#### COLLECTED MATERIAL
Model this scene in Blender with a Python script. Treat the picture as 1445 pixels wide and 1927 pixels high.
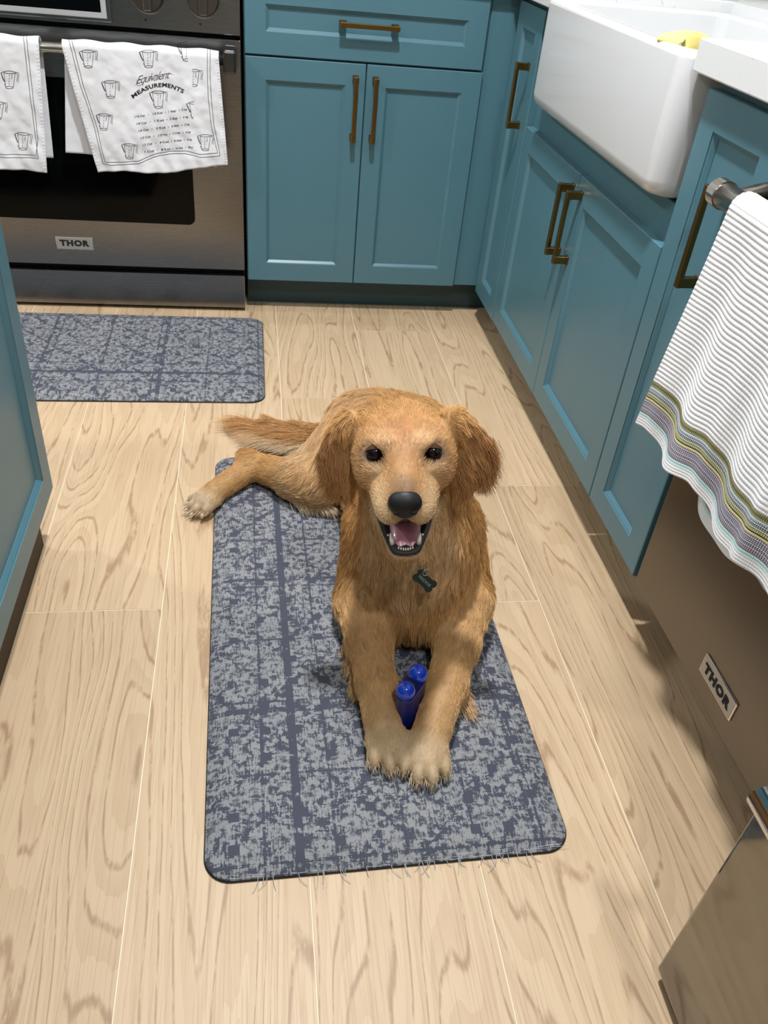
import bpy, bmesh, math, random
import numpy as np
from mathutils import Vector, Matrix, Euler, noise as mnoise

for o in list(bpy.data.objects): bpy.data.objects.remove(o)
SC = bpy.context.scene
COL = SC.collection
PI = math.pi

# ------------------------------------------------------------------ camera
CAM_F, CAM_ROT, CAM_LOC = 1536.94, (0.9210, -0.0851, -0.1295), (-0.6767, -2.385, 1.0566)
cd = bpy.data.cameras.new('camera'); cam = bpy.data.objects.new('camera', cd); COL.objects.link(cam)
cam.location = CAM_LOC; cam.rotation_euler = CAM_ROT
cd.sensor_fit = 'HORIZONTAL'; cd.sensor_width = 36.0; cd.lens = CAM_F/1445*36.0
cd.clip_start = 0.02; cd.clip_end = 50
SC.camera = cam

# ------------------------------------------------------------------ world, lamps, exposure
w = bpy.data.worlds.new('world'); SC.world = w; w.use_nodes = True
w.node_tree.nodes['Background'].inputs[0].default_value = (0.9, 0.93, 1.0, 1)
w.node_tree.nodes['Background'].inputs[1].default_value = 0.3
SC.view_settings.view_transform = 'Standard'; SC.view_settings.look = 'None'
SC.view_settings.exposure = 0.0; SC.view_settings.gamma = 1.0
SC.view_settings.use_curve_mapping = False
CEIL = 2.45
LAMPS = [(-0.55, -1.12, 42), (-0.40, -2.75, 19), (-2.55, -0.10, 17), (-2.5, -1.6, 23), (-2.3, -3.3, 8)]
for i, (x, y, e) in enumerate(LAMPS):
    ld = bpy.data.lights.new('recessed_lamp', 'AREA'); ld.shape = 'DISK'; ld.size = 0.13
    ld.energy = e; ld.color = (0.96, 0.99, 1.035); ld.spread = math.radians(165)
    lo = bpy.data.objects.new('recessed_lamp', ld); COL.objects.link(lo); lo.location = (x, y, CEIL-0.012)

# ------------------------------------------------------------------ camera maths (pixel -> real point on a real plane)
_R = np.array(Euler(CAM_ROT, 'XYZ').to_matrix())
_O = np.array(CAM_LOC)
def ray(u, v):
    d = _R @ np.array([(u-722.5)/CAM_F, -(v-963.5)/CAM_F, -1.0]); return d/np.linalg.norm(d)
def on_plane(u, v, ax, val):
    d = ray(u, v); return _O + d*((val-_O[ax])/d[ax])
def at_dist(u, v, dist): return _O + ray(u, v)*dist

# ------------------------------------------------------------------ node helpers
def lin(r, g, b):
    f = lambda c: ((c/255+0.055)/1.055)**2.4 if c/255 > 0.04045 else c/255/12.92
    return (f(r), f(g), f(b), 1)
class NT:
    def __init__(s, name):
        s.m = bpy.data.materials.new(name); s.m.use_nodes = True
        s.t = s.m.node_tree; s.b = s.t.nodes['Principled BSDF']
    def n(s, typ, **kw):
        nd = s.t.nodes.new(typ)
        for k, v in kw.items():
            if hasattr(nd, k): setattr(nd, k, v)
        return nd
    def link(s, a, b): s.t.links.new(a, b)
    def setin(s, sock, v):
        if isinstance(v, bpy.types.NodeSocket): s.link(v, sock)
        else: sock.default_value = v
    def math(s, op, a, b=None, c=None, clamp=False):
        nd = s.n('ShaderNodeMath', operation=op, use_clamp=clamp); s.setin(nd.inputs[0], a)
        if b is not None: s.setin(nd.inputs[1], b)
        if c is not None: s.setin(nd.inputs[2], c)
        return nd.outputs[0]
    def noise(s, vec, scale, detail=2, rough=0.5, dist=0.0):
        nd = s.n('ShaderNodeTexNoise'); s.setin(nd.inputs['Vector'], vec)
        nd.inputs['Scale'].default_value = scale; nd.inputs['Detail'].default_value = detail
        nd.inputs['Roughness'].default_value = rough; nd.inputs['Distortion'].default_value = dist
        return nd.outputs['Fac']
    def mix(s, fac, a, b):
        nd = s.n('ShaderNodeMix'); nd.data_type = 'RGBA'; s.setin(nd.inputs[0], fac)
        s.setin(nd.inputs[6], a); s.setin(nd.inputs[7], b); return nd.outputs[2]
    def ramp(s, fac, stops):
        nd = s.n('ShaderNodeValToRGB'); s.setin(nd.inputs[0], fac); e = nd.color_ramp.elements
        while len(e) < len(stops): e.new(0.5)
        for el, (p, c) in zip(e, stops): el.position = p; el.color = c if len(c) == 4 else (*c, 1)
        return nd.outputs[0]
    def smooth(s, x, lo, hi):
        nd = s.n('ShaderNodeMapRange'); nd.interpolation_type = 'SMOOTHSTEP'; s.setin(nd.inputs[0], x)
        s.setin(nd.inputs[1], lo); s.setin(nd.inputs[2], hi); return nd.outputs[0]
    def mapping(s, vec, scale=(1,1,1), loc=(0,0,0)):
        nd = s.n('ShaderNodeMapping'); s.setin(nd.inputs[0], vec); s.setin(nd.inputs['Scale'], scale); s.setin(nd.inputs['Location'], loc)
        return nd.outputs[0]
    def sep(s, vec):
        nd = s.n('ShaderNodeSeparateXYZ'); s.setin(nd.inputs[0], vec); return nd.outputs
    def comb(s, x, y, z=0.0):
        nd = s.n('ShaderNodeCombineXYZ')
        for i, v in enumerate((x, y, z)): s.setin(nd.inputs[i], v)
        return nd.outputs[0]
    def bump(s, h, strength=0.2, dist=0.001):
        nd = s.n('ShaderNodeBump'); nd.inputs['Strength'].default_value = strength; nd.inputs['Distance'].default_value = dist
        s.setin(nd.inputs['Height'], h); s.link(nd.outputs[0], s.b.inputs['Normal']); return nd
    def obj(s): return s.n('ShaderNodeTexCoord').outputs['Object']
    def geo(s): return s.n('ShaderNodeNewGeometry').outputs['Position']
def simple(name, col, rough=0.5, metal=0.0, coat=0.0, spec=0.5):
    N = NT(name); N.b.inputs['Base Color'].default_value = col; N.b.inputs['Roughness'].default_value = rough
    N.b.inputs['Metallic'].default_value = metal; N.b.inputs['Coat Weight'].default_value = coat
    N.b.inputs['Specular IOR Level'].default_value = spec
    return N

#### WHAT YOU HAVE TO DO
Determine the number of lines in the listing that contain the string "scene". Write that number and nothing else.

#### ANSWER TO THE TASK
2